Don't want the negative nancies to totally take this over. Fallout 3 is an excellent game, as is New Vegas, and while many Fallout enthusiasts like New Vegas
a lot more, the general audience either thinks they're equal or may prefer Fallout 3 more than NV.
I'm one of the rare birds where I liked Fallout 3 more than New Vegas, and here's why:
- I think that that Capitol Wasteland was a more interesting place than the space of New Vegas. A major reason could be because I'm from the East Coast (though I've visited both DC and Vegas many times), but what I liked about the Capitol Wasteland in Fallout 3 was that there were more recognizable real world "things" that fit the Fallout universe well. I felt that New Vegas' world was really overhyped and poorly done. which leads me to...
- The Vegas Strip in New Vegas is the worst conceived area of any game world in a major title that I've ever seen. What was described as this bustling metropolis "just like" the Vegas strip (even an old Vegas-type strip) is an empty region with 4 empty buildings and a bizarre, poorly designed slum surrounding it. If you watch the developer diaries about this region before hand it's even worse because the developers are outright lying in the videos -- "This looks *just like* Vegas with casinos packed with people at slot parlours" and shit like that. In reality, every casino is legitimately empty with maybe 3 or 4 randomly wandering NPCs in a room. This is obviously an engine limitation, but I felt like DC's sparse historical buildings fit this engine limitation better than what New Vegas was trying to do.
- I like the history of DC more than the history of Vegas, and this works better, in my opinion, for a post-apocalyptic Fallout esque story. I felt it really fascinating when a faction would take over the Lincoln Memorial or the Smithsonian Natural History Museum or the Washington Monument. You do have a bit of that in New Vegas, but less so.

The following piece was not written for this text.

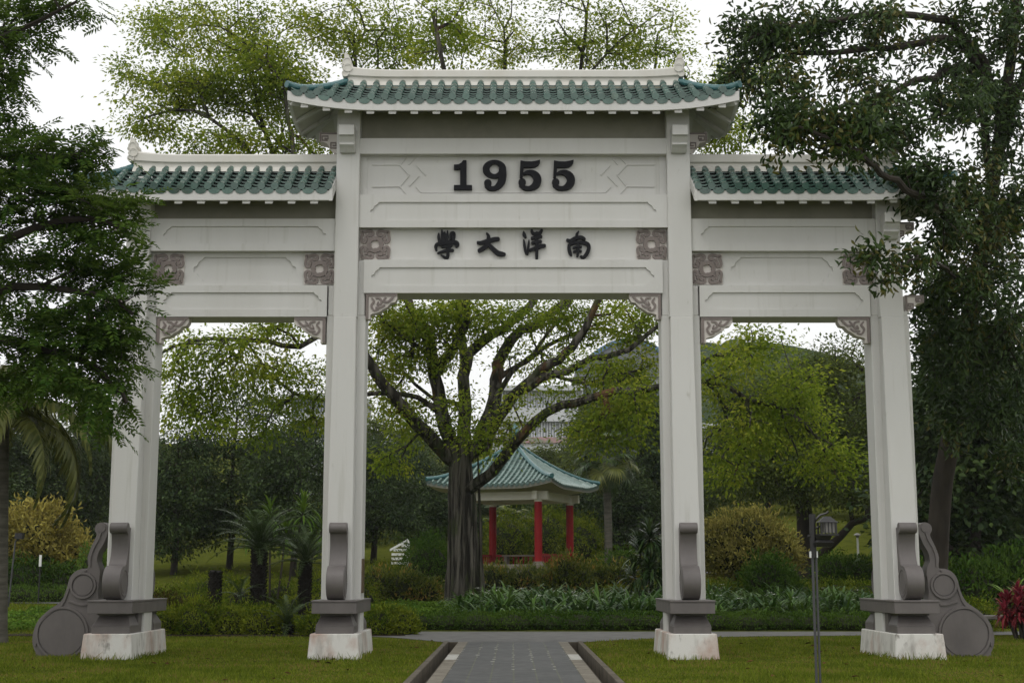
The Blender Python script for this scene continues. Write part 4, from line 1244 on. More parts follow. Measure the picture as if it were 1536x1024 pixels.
tg = blob_points([  # above the roofs
    (330, 60, 20, 110, 60, 2.2, 50), (230, 30, 21, 50, 40, 1.5, 14), (400, 125, 19, 95, 60, 2.0, 84), (290, 140, 19, 80, 40, 1.6, 42), (240, 185, 19, 70, 30, 1.5, 13), (330, 215, 18, 110, 26, 2, 26),
    (470, 210, 19, 60, 40, 2, 16), (480, 40, 21, 60, 60, 2.2, 22), (570, 60, 21, 75, 70, 2.5, 32), (660, 50, 18, 80, 60, 2.5, 28), (760, 55, 24, 80, 60, 2.5, 22), (860, 60, 24, 80, 60, 2.5, 28), (960, 60, 24, 80, 65, 2.4, 34), (1030, 150, 19, 60, 70, 2, 20),
    (1090, 215, 20, 50, 22, 1.5, 14), (1100, 150, 20, 60, 60, 2, 16), (200, 120, 20, 40, 40, 1.4, 8), (700, -60, 22, 330, 60, 3, 60), (480, -70, 21, 220, 60, 3, 34), (1140, 100, 20, 60, 60, 2, 10),
    # hidden by the gate but part of the crown
    (600, 260, 20, 120, 90, 3, 40), (800, 260, 22, 160, 110, 3, 44), (450, 340, 18, 120, 70, 2.5, 30), (960, 330, 20, 100, 80, 2.5, 26),
    # through the arches
    (600, 490, 19, 52, 48, 1.8, 42), (665, 490, 18.5, 45, 45, 1.5, 24), (585, 570, 20, 40, 40, 1.6, 14), (760, 480, 21, 70, 34, 2, 20), (860, 480, 20, 60, 34, 2, 24), (945, 480, 18, 50, 36, 1.8, 20), (950, 545, 19, 55, 36, 2, 16), (880, 560, 18, 50, 34, 1.5, 8), (820, 540, 22, 60, 34, 2, 7), (620, 620, 21, 50, 40, 1.6, 12),
    (900, 640, 17, 55, 50, 1.4, 18), (815, 600, 17.6, 60, 40, 1.2, 5), (780, 540, 20, 50, 34, 1.4, 4), (640, 540, 19, 60, 50, 1.4, 14), (690, 470, 18, 60, 30, 1.4, 10), (960, 620, 16.5, 40, 55, 1.3, 14), (740, 660, 18.4, 40, 36, 1, 10), (700, 620, 18.5, 36, 40, 1, 7), (600, 640, 18.5, 40, 30, 1, 5), (600, 690, 18.5, 40, 30, 1, 6),
    (430, 570, 16.5, 70, 50, 1.6, 24), (330, 540, 15.6, 80, 46, 1.5, 30), (270, 600, 15.4, 45, 55, 1.2, 16), (400, 495, 16, 80, 20, 1.4, 12), (350, 640, 15.6, 70, 40, 1.2, 12), (470, 620, 17, 30, 40, 1, 8),
    (1085, 560, 15.6, 50, 40, 1.5, 16), (1140, 640, 15.4, 60, 50, 1.5, 22), (1200, 600, 15.4, 60, 50, 1.4, 20), (1230, 690, 15, 50, 40, 1.2, 12), (1090, 680, 15.6, 40, 50, 1.2, 12), (1130, 520, 16, 60, 30, 1.4, 12)], rng)
make_tree('banyan_tree', 'huge spreading tree with ribbed grey trunk framed by the central arch', base, lim, tg, f_broad(104, .37, .145, .082, .35, T4, .48), G_BANYAN, WOODY, 21, rt=.019, flute=flute)

# ================================================================ TREES NEAR THE GATE
# feathery tree on the near side, trunk outside the frame
def LN(pts): return [tuple(P(x, y, Y)) for x, y, Y in pts]
bl = Vector((P(-190, 900, -6).x, -6, 0))
lim = [([tuple(bl + Vector((0, 0, -.3))), tuple(bl + Vector((.1, 0, 2)))] + LN([(-150, 560, -6), (-110, 380, -6), (-80, 220, -6), (-50, 60, -6)]), .30, .10),
       (LN([(-120, 420, -6), (-30, 380, -6), (50, 340, -6.2), (130, 330, -6.4), (190, 345, -6.5)]), .10, .03),
       (LN([(-140, 520, -6), (-40, 500, -6), (60, 520, -6.2), (150, 560, -6.4), (190, 600, -6.5)]), .09, .03),
       (LN([(-90, 270, -6), (-20, 230, -6), (60, 235, -6.3), (130, 225, -6.5)]), .08, .025),
       (LN([(-60, 100, -6), (0, 60, -6), (60, 30, -6.3), (110, 5, -6.5)]), .07, .02),
       (LN([(-130, 470, -6), (-20, 440, -6), (60, 430, -6.2), (140, 440, -6.3), (200, 470, -6.4)]), .09, .025)]
rng = np.random.default_rng(12)
tg = blob_points([(0, 40, -6, 70, 60, .9, 26), (90, 0, -6.2, 45, 20, .6, 8), (-20, 130, -6, 40, 60, .9, 18), (-10, 230, -6, 50, 50, .9, 18), (60, 235, -6.2, 60, 32, .7, 22), (125, 228, -6.4, 30, 20, .6, 7), (90, 300, -6.2, 75, 45, .8, 30), (150, 330, -6.4, 50, 40, .6, 15), (-10, 300, -6, 50, 45, .9, 12),
                  (0, 400, -6, 60, 40, .9, 10), (110, 400, -6.2, 75, 45, .8, 28), (185, 420, -6.4, 34, 36, .5, 9), (145, 480, -6.3, 55, 45, .7, 22), (50, 490, -6.1, 75, 45, .9, 25), (170, 535, -6.4, 36, 45, .5, 12), (90, 555, -6.2, 75, 34, .8, 20), (158, 600, -6.4, 32, 36, .5, 8), (10, 560, -6, 55, 45, .9, 14), (-60, 350, -6, 60, 250, 1.2, 50)], rng)
make_tree('feathery_tree', 'dark green feathery tree leaning in before the west end pillar', bl, lim, tg, f_pinnate(10, .18, .37, 7, .12, .039), G_PINNATE, DARKBARK, 22, rt=.006, step=.3)

# big glossy-leaved tree on the other side, boughs reaching over the roof
br = Vector((P(1400, 860, 7).x, 7, 0))
lim = [([tuple(br + Vector((0, 0, -.3))), tuple(br + Vector((.02, 0, .9)))] + LN([(1412, 740, 6.8), (1428, 650, 6.5), (1442, 560, 6), (1462, 450, 5.5), (1482, 330, 4.5), (1500, 200, 3.5), (1520, 60, 3), (1532, -80, 2.5)]), .29, .09),
       (LN([(1500, 180, 3.5), (1470, 95, 2.5), (1426, 38, 1.8), (1390, 25, 1.2), (1325, 22, .6), (1260, 30, 0), (1190, 45, -.5), (1120, 60, -.8)]), .12, .025),
       (LN([(1485, 130, 3), (1436, 60, 1.6), (1358, 70, 1), (1260, 78, .4), (1180, 85, 0), (1110, 95, -.4)]), .10, .03),
       (LN([(1490, 290, 4.2), (1458, 110, 2.6), (1400, 115, 1.4), (1330, 140, .6), (1260, 160, -.6), (1190, 180, -1.6)]), .10, .025),
       (LN([(1478, 350, 4.8), (1450, 345, 2.6), (1420, 318, .2), (1370, 290, -1.6), (1325, 257, -2.4), (1285, 230, -2.7), (1238, 207, -2.9), (1190, 190, -3)]), .10, .025),
       (LN([(1470, 420, 5.2), (1450, 420, 2.5), (1420, 405, 0), (1380, 385, -1.8), (1340, 400, -2.2), (1305, 380, -2.3)]), .05, .012),
       (LN([(1500, 220, 3.6), (1530, 120, 3), (1560, 20, 2.5)]), .14, .05),
       (LN([(1440, 575, 6), (1480, 520, 4.5), (1520, 480, 3), (1560, 460, 2)]), .12, .04)]
rng = np.random.default_rng(13)
tg = blob_points([(1120, 50, -.4, 60, 40, .8, 30), (1200, 40, -.2, 70, 45, 1, 34), (1300, 40, .6, 80, 45, 1, 34), (1110, 120, -.4, 45, 40, .7, 14), (1190, 130, -.6, 60, 34, .8, 20), (1290, 130, .2, 70, 40, 1, 26), (1180, 190, -2.6, 60, 40, .5, 30), (1250, 190, -2.7, 60, 45, .5, 34),
                  (1290, 205, -2.4, 55, 38, .6, 30), (1350, 180, -.6, 60, 50, .9, 34), (1430, 170, 1.2, 70, 60, 1.2, 30), (1400, 80, 1.4, 70, 50, 1, 18), (1500, 60, 2.4, 60, 60, 1.2, 36), (1510, 170, 2.6, 50, 70, 1.2, 44), (1440, 20, 1.6, 60, 30, 1, 14), (1520, 0, 2.6, 50, 40, 1, 16), (1450, 150, 2, 50, 50, 1, 18), (1440, 640, 4.5, 40, 50, .8, 16), (1500, 450, 1.5, 50, 60, 1, 26), (1380, 270, -1.2, 55, 45, .9, 36), (1450, 280, 1.4, 70, 60, 1.2, 44), (1520, 290, 2.6, 50, 70, 1.2, 34),
                  (1310, 380, -2.3, 32, 14, .3, 7), (1360, 400, -1.6, 28, 26, .5, 12), (1325, 425, -2.2, 20, 10, .2, 3), (1420, 360, .6, 55, 45, 1, 34), (1420, 440, 1.6, 45, 55, 1, 36), (1490, 400, 2.6, 65, 70, 1.2, 50), (1420, 530, 3, 45, 55, 1, 44), (1400, 480, 4, 28, 50, .8, 20), (1405, 590, 6, 30, 50, .8, 26), (1395, 530, 6, 26, 60, .8, 24), (1385, 460, 2, 16, 40, .5, 10), (1460, 570, 6, 60, 60, 1, 36), (1500, 350, 5, 60, 80, 1, 40), (1490, 520, 3.5, 60, 60, 1.2, 46), (1420, 610, 5, 40, 40, .9, 18), (1500, 620, 4, 50, 50, 1.1, 34), (1530, 690, 4.5, 40, 40, 1, 16)], rng)
make_tree('rubber_tree', 'dark glossy broad-leaved tree with boughs over the east roof', br, lim, tg, f_rosette(30, .165, .070, .14), G_RUBBER, DARKBARK, 23, rt=.008, step=.35)

# olive-green tree behind the east arch
bo = Vector((P(1212, 868, 38).x, 38, H(P(1212, 868, 38).x, 38)))
lim = [([tuple(bo + Vector((0, 0, -.3)))] + L_([(1210, 830, 38), (1208, 790, 38), (1205, 750, 38), (1200, 700, 38), (1190, 640, 38)]), .48, .25),
       (L_([(1210, 850, 38), (1240, 822, 37), (1280, 785, 36), (1320, 765, 35), (1380, 740, 34)]), .22, .08), (L_([(1206, 770, 38), (1170, 700, 37), (1120, 640, 36), (1080, 600, 36)]), .2, .07), (L_([(1203, 730, 38), (1240, 660, 38), (1290, 590, 38), (1330, 520, 38)]), .22, .07)]
rng = np.random.default_rng(14)
tg = blob_points([(1130, 620, 37, 80, 60, 2.5, 50), (1210, 590, 38, 80, 60, 2.5, 46), (1280, 560, 38, 60, 60, 2.5, 34), (1270, 660, 37, 70, 60, 2.2, 42), (1170, 700, 37, 80, 45, 2.2, 42), (1100, 720, 36, 50, 40, 2, 22), (1250, 730, 36, 70, 34, 2, 28), (1330, 640, 36, 60, 70, 2, 34), (1370, 740, 35, 60, 40, 2, 18)], rng)
make_tree('olive_tree', 'olive-green tree with low bough standing behind the east arch', bo, lim, tg, f_broad(110, .5, .19, .10), G_OLIVE, DARKBARK, 24, rt=.02, step=.9)

# dark mango-like trees on the slope behind the west arch
k = 0
for (px, Y, wd, ytop, lab) in ((262, 47, 3.0, 640, 'dark dense round-headed tree beside the west end pillar'), (345, 50, 3.4, 575, 'tallest dark dense tree on the slope behind the cycads'), (440, 46, 3.2, 615, 'dark dense tree with low skirts below the pale building'), (560, 54, 3.4, 650, 'dark tree seen between the inner pillar and the great trunk')):
    p = Vector(G(px, 800, Y)); top = P(px, ytop, Y).z; hgt = top - p.z; k += 1
    rng = np.random.default_rng(30 + k)
    tg = ell_points([(p.x, p.y, p.z + hgt * .30, wd, wd * .9, hgt * .17, 44), (p.x, p.y, p.z + hgt * .52, wd * .95, wd * .9, hgt * .24, 56), (p.x + .3, p.y, p.z + hgt * .78, wd * .66, wd * .66, hgt * .22, 34)], rng)
    lim = [([tuple(p + Vector((0, 0, -.3))), tuple(p + Vector((.1, 0, hgt * .25))), tuple(p + Vector((0, .1, hgt * .5))), tuple(p + Vector((.2, 0, hgt * .85)))], .20, .05)]
    make_tree('mango_tree', lab, p, lim, tg, f_broad(120, .46, .20, .10, .5), G_DARK, DARKBARK, 40 + k, rt=.016, step=.7)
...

I also felt that New Vegas was a much more linear trajectory for mcuh of the first half of the game. It was open world that drove you in a specific path, not by invisible walls or anything, but very strong deadly creatures. That's fine and it's a good way to do it, but I felt that you were punished for exploring in NV especially for the first 20 hours, where as you were rewarded for it in Fallout 3, albeit it was still dangerous.
FO3 also had better DLC. If you do play FO3, definitely get the Broken Steel update. Skip Operation ANchorage until you beat the game it imbalances it. Some DLC like Point Lookout, IMO, was truly awesome.

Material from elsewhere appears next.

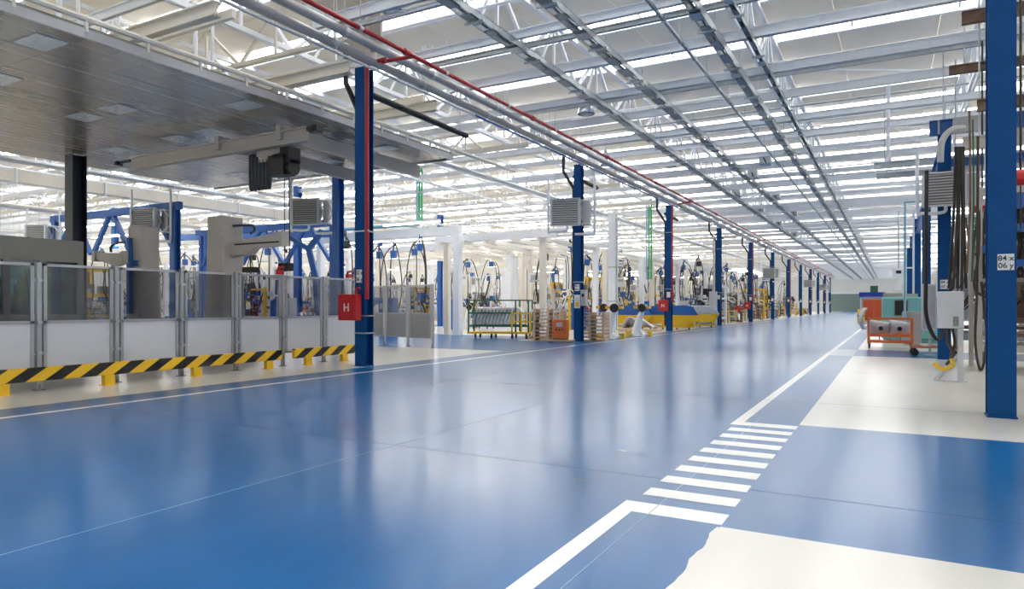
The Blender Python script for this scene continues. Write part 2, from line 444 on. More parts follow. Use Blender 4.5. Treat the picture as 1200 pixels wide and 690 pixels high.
ORD = ['first', 'second', 'third', 'fourth', 'fifth', 'sixth', 'seventh', 'eighth', 'ninth', 'tenth', 'eleventh', 'twelfth', 'thirteenth', 'fourteenth', 'fifteenth', 'sixteenth', 'seventeenth', 'eighteenth', 'nineteenth', 'twentieth']
YL = [12.2+12.45*k for k in range(12)]
XL = -10.72
names_l = ['blue column nearest the camera on the left with red fire hose box',
 'blue column with white posters and large unit heater, second on the left',
 'blue column with red riser and fire box beyond the unit heater column',
 'blue column with tall pale cabinet at its foot',
 'fifth blue column on the left, with red fire box at its foot',
 'sixth blue column on the left, carrying a small unit heater']
cols = []
for k, y in enumerate(YL):
    lab = names_l[k] if k < 6 else '%s blue column down the left side of the aisle' % ORD[k]
    t = make_column(lab, XL, y, 6.9, group='blue columns left of the aisle'); cols.append(t)
    # small clamps round the shaft
    c = MB()
    for z in (2.3, 5.4) if k else (3.1, 1.15, .75):
        c.box(-.17, .3, -.17, -.155, z, z+.03); c.box(.155, .17, -.17, .17, z, z+.03)
    split_build(c, 'clamp', M_steel, t)
    # black rainwater pipe with offset elbow on the hall side
    MB().tube([(-.75, .2, 7.6), (-.75, .2, 6.75), (-.22, .02, 6.0), (-.22, .02, .3 if k % 2 == 0 else 2.0)], .065, 10).build('downpipe', M_black, t, True)
    if k % 2 == 0 or k == 8:
        MB().tube([(.75, -.14, 6.95), (.3, -.14, 6.95), (.205, -.14, 6.85), (.205, -.14, 1.55)], .05, 10).build('red_riser', M_red, t, True)
    if k == 0: plate(t, -.02, -.152, 2.08, .17, .3, ['82 x', '06 y'])
    elif k == 1:
        plate(t, .0, -.152, 2.1, .2, .26, ['80 x', '06 y'])
        p = MB().box(-.12, .12, -.156, -.152, 1.3, 1.82).build('notice', M_paper, t)
        MB().box(-.07, .07, -.158, -.156, 1.36, 1.55).build('warning_symbol', M_yellow, p)
        MB().box(-.08, .08, -.158, -.156, 1.6, 1.63).box(-.08, .08, -.158, -.156, 1.68, 1.7).build('print_line', M_ltblue, p)
    else: plate(t, .0, -.152, 2.0, .2, .3, [])
    if k < 4: MB().tube([(-.28, .2, 6.5), (-.28, .2+(4.6 if k == 0 else 2.4), 6.42)], .08, 10).build('black_duct', M_black, t, True)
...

I think most people like FO:NV because the choice & consequence is better than in Fallout 3, and I get that. I liked them both but really liked the world of the Capitol Wasteland moreso than the world of New Vegas. But I'm generally in the minority here wth that opinion, though it's a common opinion outside of enthusiast Fallout circles.

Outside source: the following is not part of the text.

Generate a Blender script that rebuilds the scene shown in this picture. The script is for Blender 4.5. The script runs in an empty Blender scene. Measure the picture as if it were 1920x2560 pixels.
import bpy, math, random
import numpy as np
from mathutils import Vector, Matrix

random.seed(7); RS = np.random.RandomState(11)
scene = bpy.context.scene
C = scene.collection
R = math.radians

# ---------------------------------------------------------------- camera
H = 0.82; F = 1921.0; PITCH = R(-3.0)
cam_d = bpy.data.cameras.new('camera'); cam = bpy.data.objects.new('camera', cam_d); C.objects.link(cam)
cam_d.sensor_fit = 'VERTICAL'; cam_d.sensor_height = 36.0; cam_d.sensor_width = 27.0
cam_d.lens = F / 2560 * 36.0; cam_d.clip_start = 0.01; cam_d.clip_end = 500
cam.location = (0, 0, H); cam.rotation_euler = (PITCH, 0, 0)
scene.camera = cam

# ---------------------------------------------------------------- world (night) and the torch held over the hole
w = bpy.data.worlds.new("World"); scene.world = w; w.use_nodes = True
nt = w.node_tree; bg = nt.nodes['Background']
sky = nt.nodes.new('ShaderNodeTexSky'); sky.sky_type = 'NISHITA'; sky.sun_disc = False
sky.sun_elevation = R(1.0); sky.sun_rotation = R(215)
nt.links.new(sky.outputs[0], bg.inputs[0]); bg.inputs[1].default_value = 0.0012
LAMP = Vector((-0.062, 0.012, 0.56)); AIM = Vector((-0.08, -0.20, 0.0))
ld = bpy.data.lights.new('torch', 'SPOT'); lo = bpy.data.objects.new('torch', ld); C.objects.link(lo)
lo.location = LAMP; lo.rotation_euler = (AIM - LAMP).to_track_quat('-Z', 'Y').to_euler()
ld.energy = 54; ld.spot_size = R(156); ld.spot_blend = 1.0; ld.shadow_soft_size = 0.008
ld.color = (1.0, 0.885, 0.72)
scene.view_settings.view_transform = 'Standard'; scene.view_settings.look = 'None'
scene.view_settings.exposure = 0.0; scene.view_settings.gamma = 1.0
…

If you're going to play both of them (which you should and can do in the next 6 months), then I think you should play FO3 first and then NV.
*edit*
Here is the developer diary about NV and creating "the Strip" -
https://www.youtube.com/watch?v=x7r2idnbfPc When I watched that I had so much hype. And then I played the game and was like "... are you... serious?" I had to rewatch the video to make sure I wasn't wrong. "The strip... the strip is just huge." I think it's 4 doors and a recurring NPC drunk/cracked out prostitute that approaches you and the same 4 dancing NPCs. "We want to make it big an huge with tons of people milling about and make it feel like I'm on the strip in real Las Vegas." I think maybe they cut off that quote where he must have said "unfortunately due to engine limitations we can't do that." But, nope, they left tthat quote in there. If you want to see the strip that is "big and huge with tons of people milling about and it feels just like the real strip in Las Vegas" here it is:
4 buildings. 3 NPCs standing still. A door and loading screen in the middle of it. WELCOME TO VEGAS!